The reading I have been doing recommends that no genealogical information be posted that is newer than what happened eighty years ago. That stumped me as I started to question how best to share the family stories that will become our record of history.

The reasoning for the eighty years deadline is that census records are made public at that time and so that information is public records. Yes, the fourth generation ago may be deceased but that eighty-year old public information exposes private information of the generation of our parents. I've read that AARP may even ask that census records be kept private longer as the population of centenarians increase.
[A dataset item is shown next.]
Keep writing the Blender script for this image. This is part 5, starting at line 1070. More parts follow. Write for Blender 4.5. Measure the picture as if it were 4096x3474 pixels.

I'm looking for stories of my great-grandparents' generation to post. The stories from our ancestors born in the last half of the nineteenth century, these ancestors who are sixteen or higher on our pedigree charts that have my children as 1 and me as 3. I know their names: David Smith Chesnut, Sara Adeline Harvey, John G. Lauerman, Clara Wittkugle, Theodore Lincoln Rogers, Altazera Sayers, Albert Kinder, Lettie Rusk, William F. White, Eliza White, Henry Beasley, Martha Jane Pease, Albert Lester Powell, Lora Mae Anthony, Taylor Elwood Dunn and Ida Mae Waitman. My curiosity got me that far, and yet I want to know more about what their lives were like and how that influenced their choices and opinions.

I mean, these people were born before James Naismith invented basketball. What did these people do in March before basketball?